USA 100 km Championships set for Mad City 100K

04-06-2007

Contact:
Jim Estes
LDR Programs Manager
USA Track & Field
317-713-4661

INDIANAPOLIS - The stars of ultramarathoning will head to Madison, Wisconsin this Saturday for the USA 100 km Championships. The championships will be hosted for the first time by the Mad City 100K and has also received a proclamation from Wisconsin Governor, Jim Doyle proclaiming this week Mad City 100K National Championship Week.

The distance, 100 kilometers, is just over 62 miles with competitors running a scenic 10-kilometer course around Lake Wingra ten times, providing support crews and spectators many opportunities to see the athletes during the event. There is a 13 hour time limit to complete the race.

Over 50 ultramarathoners from around the country are slated to compete.
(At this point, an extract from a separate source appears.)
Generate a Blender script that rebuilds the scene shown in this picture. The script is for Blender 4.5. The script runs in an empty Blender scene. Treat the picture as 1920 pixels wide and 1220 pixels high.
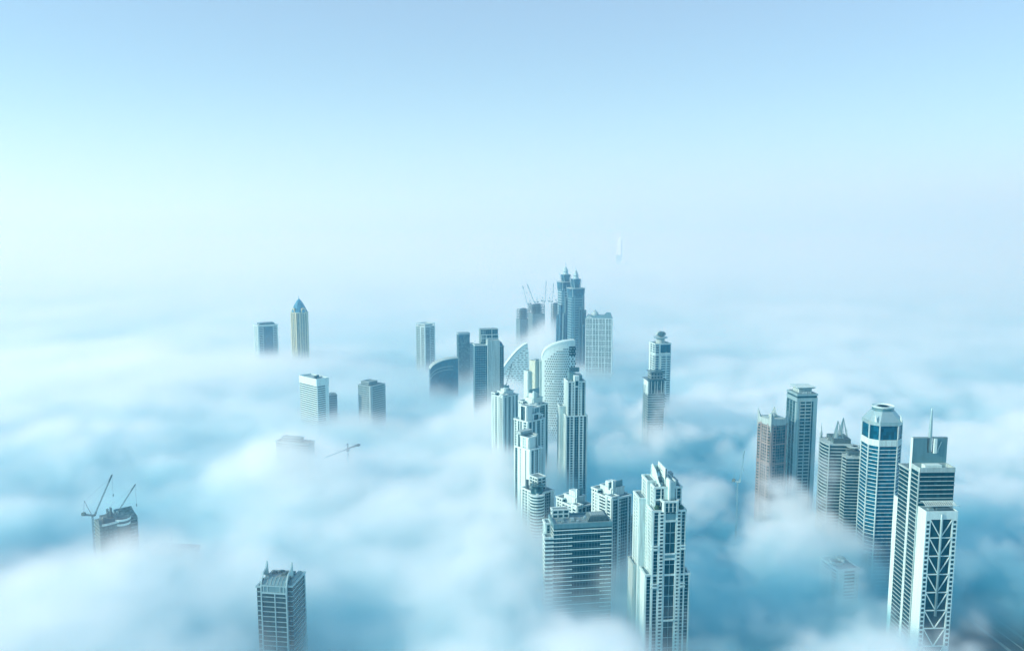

They will converge at the start line just before sunrise for the 6:30 a.m. start in Madison's Vilas Park. The prize purse is $9,650 to be awarded to the top six U.S. male and female finishers in the championships division with the champions taking home $2,000.

Top U.S. athletes vying for the championship will include:

Greg Crowther, 33, Seattle, Wash. Just last month, Crowther won the USA 50 km Championship.

Scott Jurek, 33, Seattle, Wash., a top U.S. ultramarathoner, he has won the Western States 100-mile race a record seven consecutive times.

Chad Ricklefs, 39, Boulder, Colo., a former member of the U.S. team for the World Cup 100 km. Ricklefs posted the fastest 50 mile race of the year in 2004 and won the national championship.

The women's field features four past U.S. team members:

Nikki Kimball, 35, Bozeman, Mont. Kimball was the USA 50 Mile Trail champion in 2003, 2004, 2005, and 2006, and added the road race title in 2005.

Julie Udchachon, 36, Eagle River, Alaska. A rookie member of the U.S. team last year, Udchachon finished the World Cup 100 km in Korea as the third American.

Carolyn Smith, 41, Milwaukee, Wis. Smith also has U.S. national team credentials. Among other international ultramarathons, she finished 11th in the world at the 2005 24-hour run championships, helping the U.S. win the team bronze medal.

At stake are possible spots on the U.S. team going to The Netherlands for the 2007 World Cup 100 km in September. American men must run a qualifying time of 7 hours, 20 minutes. The standard for women is 8 hours, 40 minutes.